[Records with scene code]
* BEGIN *

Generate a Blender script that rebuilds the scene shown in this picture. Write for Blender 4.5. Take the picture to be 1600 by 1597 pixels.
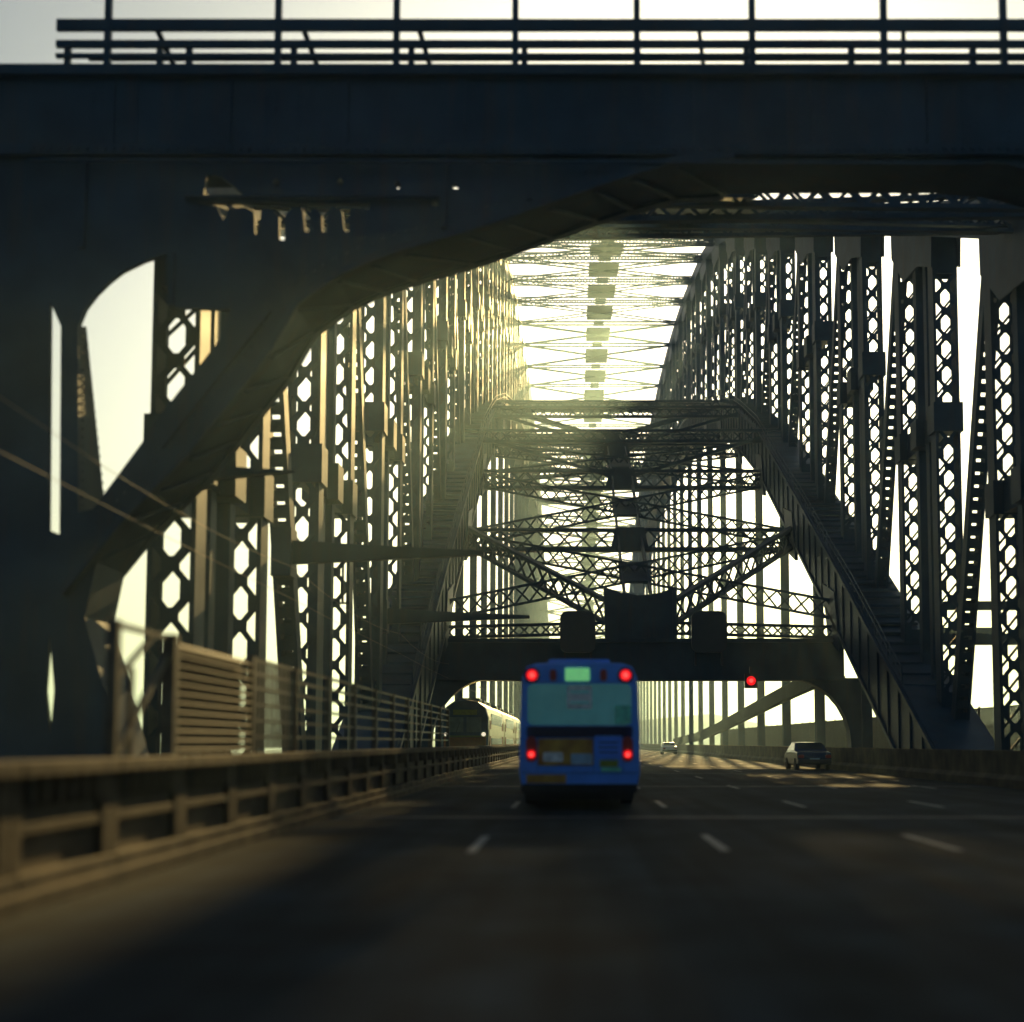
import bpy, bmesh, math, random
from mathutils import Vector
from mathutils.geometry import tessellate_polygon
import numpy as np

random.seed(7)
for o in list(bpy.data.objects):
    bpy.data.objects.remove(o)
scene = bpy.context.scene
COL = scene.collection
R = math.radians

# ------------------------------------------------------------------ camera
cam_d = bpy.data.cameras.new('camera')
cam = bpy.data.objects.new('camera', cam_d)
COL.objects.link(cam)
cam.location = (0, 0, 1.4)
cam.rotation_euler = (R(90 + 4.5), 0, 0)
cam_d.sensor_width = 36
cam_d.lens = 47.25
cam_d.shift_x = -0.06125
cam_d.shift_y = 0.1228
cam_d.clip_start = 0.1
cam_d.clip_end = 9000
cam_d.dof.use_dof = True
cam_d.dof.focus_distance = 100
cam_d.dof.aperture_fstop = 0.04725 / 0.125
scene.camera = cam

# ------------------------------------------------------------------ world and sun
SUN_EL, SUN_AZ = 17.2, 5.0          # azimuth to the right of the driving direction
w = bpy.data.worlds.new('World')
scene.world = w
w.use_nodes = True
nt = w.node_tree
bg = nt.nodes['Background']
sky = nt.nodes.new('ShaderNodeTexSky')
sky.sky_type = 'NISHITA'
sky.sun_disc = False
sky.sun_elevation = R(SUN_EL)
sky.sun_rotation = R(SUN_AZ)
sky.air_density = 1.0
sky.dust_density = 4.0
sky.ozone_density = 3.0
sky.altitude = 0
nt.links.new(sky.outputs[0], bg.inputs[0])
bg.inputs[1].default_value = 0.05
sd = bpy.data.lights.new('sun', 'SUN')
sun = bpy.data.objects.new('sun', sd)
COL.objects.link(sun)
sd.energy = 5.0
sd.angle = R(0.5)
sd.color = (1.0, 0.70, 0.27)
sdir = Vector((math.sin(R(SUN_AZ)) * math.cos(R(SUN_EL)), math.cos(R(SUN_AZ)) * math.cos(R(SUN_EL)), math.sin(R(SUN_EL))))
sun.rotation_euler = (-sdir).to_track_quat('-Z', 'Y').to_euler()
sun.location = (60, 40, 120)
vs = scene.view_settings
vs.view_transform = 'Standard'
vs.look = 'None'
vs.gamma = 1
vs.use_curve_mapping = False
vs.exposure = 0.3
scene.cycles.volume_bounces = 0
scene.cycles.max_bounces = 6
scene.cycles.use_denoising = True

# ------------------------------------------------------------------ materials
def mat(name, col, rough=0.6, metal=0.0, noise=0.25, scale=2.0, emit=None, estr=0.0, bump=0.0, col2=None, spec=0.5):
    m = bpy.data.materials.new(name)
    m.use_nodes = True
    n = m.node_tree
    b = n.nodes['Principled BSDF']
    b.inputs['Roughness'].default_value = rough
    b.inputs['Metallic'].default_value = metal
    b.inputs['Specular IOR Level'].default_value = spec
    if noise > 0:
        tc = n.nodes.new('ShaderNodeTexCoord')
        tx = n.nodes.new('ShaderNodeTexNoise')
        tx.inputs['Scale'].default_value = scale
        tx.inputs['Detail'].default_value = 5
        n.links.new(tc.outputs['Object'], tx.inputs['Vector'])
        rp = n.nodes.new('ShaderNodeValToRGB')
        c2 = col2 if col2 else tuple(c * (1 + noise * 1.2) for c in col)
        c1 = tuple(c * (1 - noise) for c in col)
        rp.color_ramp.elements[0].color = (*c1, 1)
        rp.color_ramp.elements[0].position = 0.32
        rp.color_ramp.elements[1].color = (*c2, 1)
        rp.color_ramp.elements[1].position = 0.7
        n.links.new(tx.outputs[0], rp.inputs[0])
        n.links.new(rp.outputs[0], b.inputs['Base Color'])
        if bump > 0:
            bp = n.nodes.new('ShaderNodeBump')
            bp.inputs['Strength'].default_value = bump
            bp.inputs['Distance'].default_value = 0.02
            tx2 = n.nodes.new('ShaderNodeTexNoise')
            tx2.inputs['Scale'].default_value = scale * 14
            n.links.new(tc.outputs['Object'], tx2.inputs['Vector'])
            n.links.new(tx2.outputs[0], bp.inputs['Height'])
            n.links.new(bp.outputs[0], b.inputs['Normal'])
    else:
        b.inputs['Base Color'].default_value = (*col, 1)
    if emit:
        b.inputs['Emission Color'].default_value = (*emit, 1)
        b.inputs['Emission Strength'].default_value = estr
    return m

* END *
* BEGIN *

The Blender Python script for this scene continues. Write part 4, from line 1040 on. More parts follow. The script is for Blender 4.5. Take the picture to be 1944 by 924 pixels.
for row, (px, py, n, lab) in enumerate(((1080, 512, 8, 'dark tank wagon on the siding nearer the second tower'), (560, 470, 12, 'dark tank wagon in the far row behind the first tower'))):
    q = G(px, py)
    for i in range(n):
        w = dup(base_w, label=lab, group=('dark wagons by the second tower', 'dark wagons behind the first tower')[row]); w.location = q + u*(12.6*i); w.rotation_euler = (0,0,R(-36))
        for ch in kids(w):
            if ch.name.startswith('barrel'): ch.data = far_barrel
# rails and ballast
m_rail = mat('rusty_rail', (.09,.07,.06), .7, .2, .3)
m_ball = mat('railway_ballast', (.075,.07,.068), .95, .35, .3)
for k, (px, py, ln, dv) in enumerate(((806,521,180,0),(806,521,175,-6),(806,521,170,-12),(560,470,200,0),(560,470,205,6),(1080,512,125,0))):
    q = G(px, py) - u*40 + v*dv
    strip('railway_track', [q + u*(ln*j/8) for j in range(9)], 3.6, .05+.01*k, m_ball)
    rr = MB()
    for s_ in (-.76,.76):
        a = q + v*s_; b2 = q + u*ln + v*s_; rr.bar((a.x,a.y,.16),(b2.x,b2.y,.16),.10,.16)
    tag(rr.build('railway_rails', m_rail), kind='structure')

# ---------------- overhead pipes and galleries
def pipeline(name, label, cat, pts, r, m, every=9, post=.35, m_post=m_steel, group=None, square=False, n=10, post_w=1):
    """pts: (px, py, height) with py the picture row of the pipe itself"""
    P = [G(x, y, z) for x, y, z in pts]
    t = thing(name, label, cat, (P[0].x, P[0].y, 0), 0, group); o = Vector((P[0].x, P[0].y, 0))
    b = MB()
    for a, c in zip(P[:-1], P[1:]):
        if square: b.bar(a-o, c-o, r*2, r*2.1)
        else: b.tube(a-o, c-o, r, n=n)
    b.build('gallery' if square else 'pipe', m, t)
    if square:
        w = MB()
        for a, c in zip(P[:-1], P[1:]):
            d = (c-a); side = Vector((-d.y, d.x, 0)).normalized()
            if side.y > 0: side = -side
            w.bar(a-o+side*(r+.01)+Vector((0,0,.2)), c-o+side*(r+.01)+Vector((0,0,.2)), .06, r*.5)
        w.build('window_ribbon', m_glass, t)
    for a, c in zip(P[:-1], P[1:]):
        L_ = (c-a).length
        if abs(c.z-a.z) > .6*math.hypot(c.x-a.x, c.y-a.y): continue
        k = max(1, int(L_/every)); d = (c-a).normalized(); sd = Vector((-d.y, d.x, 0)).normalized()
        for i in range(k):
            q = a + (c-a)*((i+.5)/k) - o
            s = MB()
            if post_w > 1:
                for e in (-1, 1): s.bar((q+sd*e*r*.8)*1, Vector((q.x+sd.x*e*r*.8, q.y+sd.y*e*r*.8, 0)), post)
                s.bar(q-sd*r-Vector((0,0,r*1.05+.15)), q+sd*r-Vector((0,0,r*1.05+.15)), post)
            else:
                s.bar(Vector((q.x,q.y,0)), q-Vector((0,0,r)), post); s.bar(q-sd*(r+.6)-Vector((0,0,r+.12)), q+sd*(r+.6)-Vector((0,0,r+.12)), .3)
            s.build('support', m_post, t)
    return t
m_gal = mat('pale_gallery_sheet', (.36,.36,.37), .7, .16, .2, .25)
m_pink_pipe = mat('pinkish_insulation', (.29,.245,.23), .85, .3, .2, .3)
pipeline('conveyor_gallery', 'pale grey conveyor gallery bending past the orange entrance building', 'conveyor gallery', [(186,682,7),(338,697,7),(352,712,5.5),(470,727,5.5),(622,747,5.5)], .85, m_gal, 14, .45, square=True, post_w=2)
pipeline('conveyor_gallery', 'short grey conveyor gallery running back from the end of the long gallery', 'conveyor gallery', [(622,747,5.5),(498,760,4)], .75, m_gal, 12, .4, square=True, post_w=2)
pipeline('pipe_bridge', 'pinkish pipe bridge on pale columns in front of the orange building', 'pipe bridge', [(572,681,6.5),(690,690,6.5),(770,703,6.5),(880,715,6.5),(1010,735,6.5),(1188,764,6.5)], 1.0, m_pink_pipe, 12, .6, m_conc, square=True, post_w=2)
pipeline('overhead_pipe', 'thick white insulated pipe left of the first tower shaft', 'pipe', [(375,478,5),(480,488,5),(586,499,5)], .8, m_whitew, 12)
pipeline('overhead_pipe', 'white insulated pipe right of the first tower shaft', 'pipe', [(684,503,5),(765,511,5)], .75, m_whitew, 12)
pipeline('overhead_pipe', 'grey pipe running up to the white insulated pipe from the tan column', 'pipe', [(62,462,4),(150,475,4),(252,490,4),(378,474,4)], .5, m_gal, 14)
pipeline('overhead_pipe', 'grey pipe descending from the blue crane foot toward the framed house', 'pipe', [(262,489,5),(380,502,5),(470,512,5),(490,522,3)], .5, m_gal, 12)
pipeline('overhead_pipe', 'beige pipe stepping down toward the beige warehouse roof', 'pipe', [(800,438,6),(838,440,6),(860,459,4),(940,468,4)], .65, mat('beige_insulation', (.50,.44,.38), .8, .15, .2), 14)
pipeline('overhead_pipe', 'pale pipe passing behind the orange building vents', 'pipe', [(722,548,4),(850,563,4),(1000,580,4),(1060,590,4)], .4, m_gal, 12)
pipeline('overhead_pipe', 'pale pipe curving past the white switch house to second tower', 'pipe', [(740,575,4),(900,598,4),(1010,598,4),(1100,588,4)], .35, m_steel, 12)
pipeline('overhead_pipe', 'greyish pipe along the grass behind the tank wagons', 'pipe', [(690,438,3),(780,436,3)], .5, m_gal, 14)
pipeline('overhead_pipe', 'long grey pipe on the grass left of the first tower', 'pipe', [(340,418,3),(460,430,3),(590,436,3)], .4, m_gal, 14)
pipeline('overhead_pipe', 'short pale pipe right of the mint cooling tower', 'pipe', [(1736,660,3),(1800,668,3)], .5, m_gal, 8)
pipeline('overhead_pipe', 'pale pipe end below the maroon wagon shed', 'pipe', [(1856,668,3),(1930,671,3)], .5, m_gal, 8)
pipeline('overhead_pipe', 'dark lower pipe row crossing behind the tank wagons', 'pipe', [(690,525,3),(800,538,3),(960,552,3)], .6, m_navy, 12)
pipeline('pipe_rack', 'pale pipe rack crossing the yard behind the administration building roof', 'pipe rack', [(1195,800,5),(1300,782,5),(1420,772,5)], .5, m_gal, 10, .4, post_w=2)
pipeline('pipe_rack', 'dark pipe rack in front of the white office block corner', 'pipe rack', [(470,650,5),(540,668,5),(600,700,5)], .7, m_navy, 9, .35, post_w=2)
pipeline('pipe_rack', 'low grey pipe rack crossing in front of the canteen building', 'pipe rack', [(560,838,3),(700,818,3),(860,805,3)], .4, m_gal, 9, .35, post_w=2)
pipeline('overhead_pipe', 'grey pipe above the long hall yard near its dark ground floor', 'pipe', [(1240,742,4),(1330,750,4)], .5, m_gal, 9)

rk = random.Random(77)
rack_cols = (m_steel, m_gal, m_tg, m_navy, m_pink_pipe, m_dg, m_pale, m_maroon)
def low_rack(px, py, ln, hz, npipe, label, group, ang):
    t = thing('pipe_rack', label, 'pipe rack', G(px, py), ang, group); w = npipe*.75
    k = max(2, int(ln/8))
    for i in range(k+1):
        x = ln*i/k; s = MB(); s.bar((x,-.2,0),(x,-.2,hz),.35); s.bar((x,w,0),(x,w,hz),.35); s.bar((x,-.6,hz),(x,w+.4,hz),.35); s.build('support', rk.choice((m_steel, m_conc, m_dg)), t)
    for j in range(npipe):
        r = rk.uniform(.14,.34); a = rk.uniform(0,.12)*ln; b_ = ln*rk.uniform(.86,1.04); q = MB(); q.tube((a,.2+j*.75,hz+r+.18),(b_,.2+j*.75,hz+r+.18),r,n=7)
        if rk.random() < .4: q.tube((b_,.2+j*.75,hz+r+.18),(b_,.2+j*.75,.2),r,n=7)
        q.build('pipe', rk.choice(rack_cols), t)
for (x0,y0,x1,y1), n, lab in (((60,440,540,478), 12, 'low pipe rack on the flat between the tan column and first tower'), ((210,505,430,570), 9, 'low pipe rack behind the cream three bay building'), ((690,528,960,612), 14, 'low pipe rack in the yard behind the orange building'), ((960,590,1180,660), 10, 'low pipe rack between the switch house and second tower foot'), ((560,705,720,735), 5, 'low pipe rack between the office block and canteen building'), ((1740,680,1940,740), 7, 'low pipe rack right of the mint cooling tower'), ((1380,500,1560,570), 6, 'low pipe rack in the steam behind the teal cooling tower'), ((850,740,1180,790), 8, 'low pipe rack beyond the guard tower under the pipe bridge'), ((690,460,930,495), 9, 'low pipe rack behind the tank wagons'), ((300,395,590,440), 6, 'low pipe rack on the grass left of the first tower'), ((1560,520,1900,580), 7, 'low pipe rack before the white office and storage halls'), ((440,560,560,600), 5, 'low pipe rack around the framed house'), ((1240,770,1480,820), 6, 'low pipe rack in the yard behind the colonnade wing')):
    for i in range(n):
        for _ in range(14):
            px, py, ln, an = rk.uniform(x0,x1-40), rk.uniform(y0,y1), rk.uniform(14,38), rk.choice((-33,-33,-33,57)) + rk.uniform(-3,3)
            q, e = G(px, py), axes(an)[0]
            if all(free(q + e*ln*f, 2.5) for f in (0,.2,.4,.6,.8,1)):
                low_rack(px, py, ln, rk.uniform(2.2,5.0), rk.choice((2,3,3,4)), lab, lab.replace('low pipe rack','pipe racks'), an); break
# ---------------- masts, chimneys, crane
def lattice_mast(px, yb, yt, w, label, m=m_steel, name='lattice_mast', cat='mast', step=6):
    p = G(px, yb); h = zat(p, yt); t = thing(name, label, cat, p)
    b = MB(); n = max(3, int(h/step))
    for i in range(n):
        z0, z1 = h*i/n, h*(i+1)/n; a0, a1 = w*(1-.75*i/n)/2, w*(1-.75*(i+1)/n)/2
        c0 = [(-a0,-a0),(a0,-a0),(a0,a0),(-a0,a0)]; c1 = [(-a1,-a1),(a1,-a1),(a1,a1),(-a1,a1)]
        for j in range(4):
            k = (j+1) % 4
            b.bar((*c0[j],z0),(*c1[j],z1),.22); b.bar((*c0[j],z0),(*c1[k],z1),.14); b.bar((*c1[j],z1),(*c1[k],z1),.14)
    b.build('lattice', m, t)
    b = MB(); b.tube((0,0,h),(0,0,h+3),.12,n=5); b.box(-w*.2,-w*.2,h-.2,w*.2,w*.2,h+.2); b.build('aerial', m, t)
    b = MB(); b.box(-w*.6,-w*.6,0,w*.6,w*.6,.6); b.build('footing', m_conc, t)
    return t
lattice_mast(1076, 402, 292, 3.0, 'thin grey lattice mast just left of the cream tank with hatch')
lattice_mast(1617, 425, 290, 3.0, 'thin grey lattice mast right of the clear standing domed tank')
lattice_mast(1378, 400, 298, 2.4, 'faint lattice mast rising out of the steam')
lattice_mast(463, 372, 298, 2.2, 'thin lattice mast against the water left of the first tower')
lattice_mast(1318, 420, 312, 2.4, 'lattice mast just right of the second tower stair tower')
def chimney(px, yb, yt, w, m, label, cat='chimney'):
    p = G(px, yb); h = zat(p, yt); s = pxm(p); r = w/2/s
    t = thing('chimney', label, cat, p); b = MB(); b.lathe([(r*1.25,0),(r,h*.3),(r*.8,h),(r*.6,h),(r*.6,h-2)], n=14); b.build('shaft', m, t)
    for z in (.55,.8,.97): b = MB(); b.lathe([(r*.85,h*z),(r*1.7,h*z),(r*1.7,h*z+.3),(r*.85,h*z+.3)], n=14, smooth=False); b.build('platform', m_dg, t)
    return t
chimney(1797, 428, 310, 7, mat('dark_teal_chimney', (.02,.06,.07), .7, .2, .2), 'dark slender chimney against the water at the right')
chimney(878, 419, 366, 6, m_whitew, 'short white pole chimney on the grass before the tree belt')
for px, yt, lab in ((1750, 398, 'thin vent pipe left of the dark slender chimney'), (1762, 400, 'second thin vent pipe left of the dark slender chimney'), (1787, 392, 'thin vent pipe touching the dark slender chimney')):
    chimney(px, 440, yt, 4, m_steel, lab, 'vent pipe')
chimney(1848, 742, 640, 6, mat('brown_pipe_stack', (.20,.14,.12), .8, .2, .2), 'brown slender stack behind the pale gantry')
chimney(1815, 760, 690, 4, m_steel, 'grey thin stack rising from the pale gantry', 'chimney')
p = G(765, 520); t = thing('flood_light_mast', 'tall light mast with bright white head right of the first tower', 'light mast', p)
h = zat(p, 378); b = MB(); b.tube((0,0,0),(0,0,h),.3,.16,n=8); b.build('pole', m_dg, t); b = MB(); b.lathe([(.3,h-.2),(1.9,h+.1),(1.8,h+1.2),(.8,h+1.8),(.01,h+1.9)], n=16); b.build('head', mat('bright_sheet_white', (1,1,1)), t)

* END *
* BEGIN *

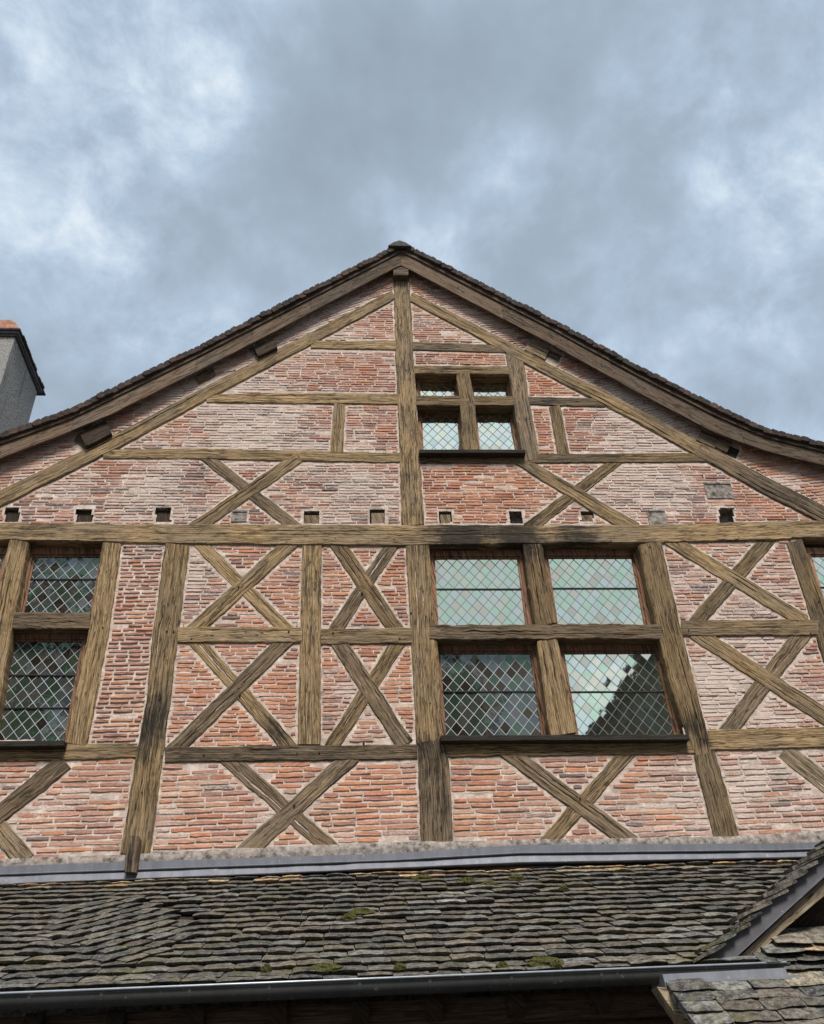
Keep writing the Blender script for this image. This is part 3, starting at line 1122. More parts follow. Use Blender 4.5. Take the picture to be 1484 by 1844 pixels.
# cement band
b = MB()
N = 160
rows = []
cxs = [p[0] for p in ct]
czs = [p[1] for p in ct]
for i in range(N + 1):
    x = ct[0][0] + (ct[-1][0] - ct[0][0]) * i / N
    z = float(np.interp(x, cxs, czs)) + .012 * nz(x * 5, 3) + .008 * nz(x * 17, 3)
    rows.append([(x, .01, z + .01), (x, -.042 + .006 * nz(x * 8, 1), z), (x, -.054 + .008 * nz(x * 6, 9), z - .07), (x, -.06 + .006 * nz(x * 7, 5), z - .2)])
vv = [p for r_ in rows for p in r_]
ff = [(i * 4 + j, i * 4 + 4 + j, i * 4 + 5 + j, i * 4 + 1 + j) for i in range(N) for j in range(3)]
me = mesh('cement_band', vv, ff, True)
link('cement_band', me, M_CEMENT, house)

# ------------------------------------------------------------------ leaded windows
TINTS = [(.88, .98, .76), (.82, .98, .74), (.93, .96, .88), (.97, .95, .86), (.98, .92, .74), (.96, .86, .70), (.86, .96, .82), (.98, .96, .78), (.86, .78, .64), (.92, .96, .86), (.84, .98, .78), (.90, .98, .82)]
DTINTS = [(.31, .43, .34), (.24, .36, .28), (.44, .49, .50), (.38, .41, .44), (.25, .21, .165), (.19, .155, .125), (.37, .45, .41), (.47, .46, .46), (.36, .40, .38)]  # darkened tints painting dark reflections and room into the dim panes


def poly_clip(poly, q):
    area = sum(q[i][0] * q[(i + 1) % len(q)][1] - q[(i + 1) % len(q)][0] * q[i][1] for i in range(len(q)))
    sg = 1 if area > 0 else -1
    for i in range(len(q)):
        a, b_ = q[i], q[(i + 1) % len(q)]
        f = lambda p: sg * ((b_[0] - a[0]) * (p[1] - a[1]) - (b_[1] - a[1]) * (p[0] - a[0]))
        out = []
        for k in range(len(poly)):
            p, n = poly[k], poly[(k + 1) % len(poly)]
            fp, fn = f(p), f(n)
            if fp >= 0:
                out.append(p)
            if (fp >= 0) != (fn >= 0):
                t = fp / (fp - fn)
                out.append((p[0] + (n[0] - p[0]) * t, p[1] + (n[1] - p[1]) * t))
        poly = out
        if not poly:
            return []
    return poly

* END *

Exercise details: Go through the material above and output exactly the lines from the one containing "Keep writing the" through the one containing "(.36, .40, .38)]".

Answer for the task:
Keep writing the Blender script for this image. This is part 3, starting at line 1122. More parts follow. Use Blender 4.5. Take the picture to be 1484 by 1844 pixels.
# cement band
b = MB()
N = 160
rows = []
cxs = [p[0] for p in ct]
czs = [p[1] for p in ct]
for i in range(N + 1):
    x = ct[0][0] + (ct[-1][0] - ct[0][0]) * i / N
    z = float(np.interp(x, cxs, czs)) + .012 * nz(x * 5, 3) + .008 * nz(x * 17, 3)
    rows.append([(x, .01, z + .01), (x, -.042 + .006 * nz(x * 8, 1), z), (x, -.054 + .008 * nz(x * 6, 9), z - .07), (x, -.06 + .006 * nz(x * 7, 5), z - .2)])
vv = [p for r_ in rows for p in r_]
ff = [(i * 4 + j, i * 4 + 4 + j, i * 4 + 5 + j, i * 4 + 1 + j) for i in range(N) for j in range(3)]
me = mesh('cement_band', vv, ff, True)
link('cement_band', me, M_CEMENT, house)

# ------------------------------------------------------------------ leaded windows
TINTS = [(.88, .98, .76), (.82, .98, .74), (.93, .96, .88), (.97, .95, .86), (.98, .92, .74), (.96, .86, .70), (.86, .96, .82), (.98, .96, .78), (.86, .78, .64), (.92, .96, .86), (.84, .98, .78), (.90, .98, .82)]
DTINTS = [(.31, .43, .34), (.24, .36, .28), (.44, .49, .50), (.38, .41, .44), (.25, .21, .165), (.19, .155, .125), (.37, .45, .41), (.47, .46, .46), (.36, .40, .38)]  # darkened tints painting dark reflections and room into the dim panes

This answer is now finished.